* _Exercise instructions_
Could you transcribe the material below exactly, without leaving out a single line?

* _Dataset excerpt_
• • •
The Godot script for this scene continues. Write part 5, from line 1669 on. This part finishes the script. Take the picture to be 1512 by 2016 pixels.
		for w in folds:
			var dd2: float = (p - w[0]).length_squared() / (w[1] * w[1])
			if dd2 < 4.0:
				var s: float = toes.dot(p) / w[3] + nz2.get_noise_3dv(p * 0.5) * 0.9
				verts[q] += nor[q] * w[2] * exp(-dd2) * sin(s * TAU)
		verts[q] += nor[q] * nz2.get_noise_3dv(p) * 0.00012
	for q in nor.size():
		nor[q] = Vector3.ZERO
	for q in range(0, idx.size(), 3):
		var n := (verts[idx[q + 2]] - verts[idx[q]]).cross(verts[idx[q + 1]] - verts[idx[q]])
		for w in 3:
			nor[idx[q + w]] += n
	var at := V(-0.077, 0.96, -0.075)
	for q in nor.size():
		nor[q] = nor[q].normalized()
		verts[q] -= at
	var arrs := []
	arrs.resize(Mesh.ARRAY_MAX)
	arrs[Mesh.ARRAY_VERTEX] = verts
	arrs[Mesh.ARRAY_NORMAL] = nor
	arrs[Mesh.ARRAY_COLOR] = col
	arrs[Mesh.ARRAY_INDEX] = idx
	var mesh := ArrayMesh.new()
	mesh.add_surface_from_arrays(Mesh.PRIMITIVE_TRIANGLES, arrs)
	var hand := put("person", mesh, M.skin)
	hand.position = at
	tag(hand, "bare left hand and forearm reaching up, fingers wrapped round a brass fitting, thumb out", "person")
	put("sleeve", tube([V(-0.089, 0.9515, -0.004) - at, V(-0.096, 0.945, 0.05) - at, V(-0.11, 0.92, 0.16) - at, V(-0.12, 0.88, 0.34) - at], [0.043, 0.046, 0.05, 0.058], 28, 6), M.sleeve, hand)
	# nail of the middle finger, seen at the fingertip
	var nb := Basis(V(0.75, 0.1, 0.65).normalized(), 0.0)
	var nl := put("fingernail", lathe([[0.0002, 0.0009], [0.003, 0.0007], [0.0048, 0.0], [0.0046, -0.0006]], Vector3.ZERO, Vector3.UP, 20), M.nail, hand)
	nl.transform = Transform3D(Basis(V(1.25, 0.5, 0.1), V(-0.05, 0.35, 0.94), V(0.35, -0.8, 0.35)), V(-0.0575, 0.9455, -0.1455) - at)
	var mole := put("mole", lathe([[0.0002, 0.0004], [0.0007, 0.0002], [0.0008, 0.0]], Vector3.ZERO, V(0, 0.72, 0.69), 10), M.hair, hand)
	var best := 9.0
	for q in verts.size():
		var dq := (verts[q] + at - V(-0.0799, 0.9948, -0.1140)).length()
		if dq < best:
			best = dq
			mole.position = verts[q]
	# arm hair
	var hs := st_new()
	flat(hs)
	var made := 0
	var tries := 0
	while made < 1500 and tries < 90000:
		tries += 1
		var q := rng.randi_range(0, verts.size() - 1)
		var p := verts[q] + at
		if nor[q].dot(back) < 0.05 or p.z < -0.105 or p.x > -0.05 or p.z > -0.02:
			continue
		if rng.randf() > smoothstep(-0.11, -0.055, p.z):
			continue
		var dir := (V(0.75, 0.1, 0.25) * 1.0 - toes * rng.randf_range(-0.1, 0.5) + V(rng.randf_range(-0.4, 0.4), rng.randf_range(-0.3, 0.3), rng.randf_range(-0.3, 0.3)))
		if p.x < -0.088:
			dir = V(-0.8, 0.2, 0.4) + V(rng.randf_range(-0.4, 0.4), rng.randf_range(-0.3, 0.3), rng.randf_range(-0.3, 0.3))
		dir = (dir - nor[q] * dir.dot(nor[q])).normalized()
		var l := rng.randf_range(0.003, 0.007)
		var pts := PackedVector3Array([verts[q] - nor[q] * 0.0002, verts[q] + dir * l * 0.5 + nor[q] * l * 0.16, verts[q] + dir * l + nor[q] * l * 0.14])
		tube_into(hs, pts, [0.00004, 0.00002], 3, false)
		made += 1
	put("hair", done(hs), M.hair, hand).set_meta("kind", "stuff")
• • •
* _Response_
The Godot script for this scene continues. Write part 5, from line 1669 on. This part finishes the script. Take the picture to be 1512 by 2016 pixels.
		for w in folds:
			var dd2: float = (p - w[0]).length_squared() / (w[1] * w[1])
			if dd2 < 4.0:
				var s: float = toes.dot(p) / w[3] + nz2.get_noise_3dv(p * 0.5) * 0.9
				verts[q] += nor[q] * w[2] * exp(-dd2) * sin(s * TAU)
		verts[q] += nor[q] * nz2.get_noise_3dv(p) * 0.00012
	for q in nor.size():
		nor[q] = Vector3.ZERO
	for q in range(0, idx.size(), 3):
		var n := (verts[idx[q + 2]] - verts[idx[q]]).cross(verts[idx[q + 1]] - verts[idx[q]])
		for w in 3:
			nor[idx[q + w]] += n
	var at := V(-0.077, 0.96, -0.075)
	for q in nor.size():
		nor[q] = nor[q].normalized()
		verts[q] -= at
	var arrs := []
	arrs.resize(Mesh.ARRAY_MAX)
	arrs[Mesh.ARRAY_VERTEX] = verts
	arrs[Mesh.ARRAY_NORMAL] = nor
	arrs[Mesh.ARRAY_COLOR] = col
	arrs[Mesh.ARRAY_INDEX] = idx
	var mesh := ArrayMesh.new()
	mesh.add_surface_from_arrays(Mesh.PRIMITIVE_TRIANGLES, arrs)
	var hand := put("person", mesh, M.skin)
	hand.position = at
	tag(hand, "bare left hand and forearm reaching up, fingers wrapped round a brass fitting, thumb out", "person")
	put("sleeve", tube([V(-0.089, 0.9515, -0.004) - at, V(-0.096, 0.945, 0.05) - at, V(-0.11, 0.92, 0.16) - at, V(-0.12, 0.88, 0.34) - at], [0.043, 0.046, 0.05, 0.058], 28, 6), M.sleeve, hand)
	# nail of the middle finger, seen at the fingertip
	var nb := Basis(V(0.75, 0.1, 0.65).normalized(), 0.0)
	var nl := put("fingernail", lathe([[0.0002, 0.0009], [0.003, 0.0007], [0.0048, 0.0], [0.0046, -0.0006]], Vector3.ZERO, Vector3.UP, 20), M.nail, hand)
	nl.transform = Transform3D(Basis(V(1.25, 0.5, 0.1), V(-0.05, 0.35, 0.94), V(0.35, -0.8, 0.35)), V(-0.0575, 0.9455, -0.1455) - at)
	var mole := put("mole", lathe([[0.0002, 0.0004], [0.0007, 0.0002], [0.0008, 0.0]], Vector3.ZERO, V(0, 0.72, 0.69), 10), M.hair, hand)
	var best := 9.0
	for q in verts.size():
		var dq := (verts[q] + at - V(-0.0799, 0.9948, -0.1140)).length()
		if dq < best:
			best = dq
			mole.position = verts[q]
	# arm hair
	var hs := st_new()
	flat(hs)
	var made := 0
	var tries := 0
	while made < 1500 and tries < 90000:
		tries += 1
		var q := rng.randi_range(0, verts.size() - 1)
		var p := verts[q] + at
		if nor[q].dot(back) < 0.05 or p.z < -0.105 or p.x > -0.05 or p.z > -0.02:
			continue
		if rng.randf() > smoothstep(-0.11, -0.055, p.z):
			continue
		var dir := (V(0.75, 0.1, 0.25) * 1.0 - toes * rng.randf_range(-0.1, 0.5) + V(rng.randf_range(-0.4, 0.4), rng.randf_range(-0.3, 0.3), rng.randf_range(-0.3, 0.3)))
		if p.x < -0.088:
			dir = V(-0.8, 0.2, 0.4) + V(rng.randf_range(-0.4, 0.4), rng.randf_range(-0.3, 0.3), rng.randf_range(-0.3, 0.3))
		dir = (dir - nor[q] * dir.dot(nor[q])).normalized()
		var l := rng.randf_range(0.003, 0.007)
		var pts := PackedVector3Array([verts[q] - nor[q] * 0.0002, verts[q] + dir * l * 0.5 + nor[q] * l * 0.16, verts[q] + dir * l + nor[q] * l * 0.14])
		tube_into(hs, pts, [0.00004, 0.00002], 3, false)
		made += 1
	put("hair", done(hs), M.hair, hand).set_meta("kind", "stuff")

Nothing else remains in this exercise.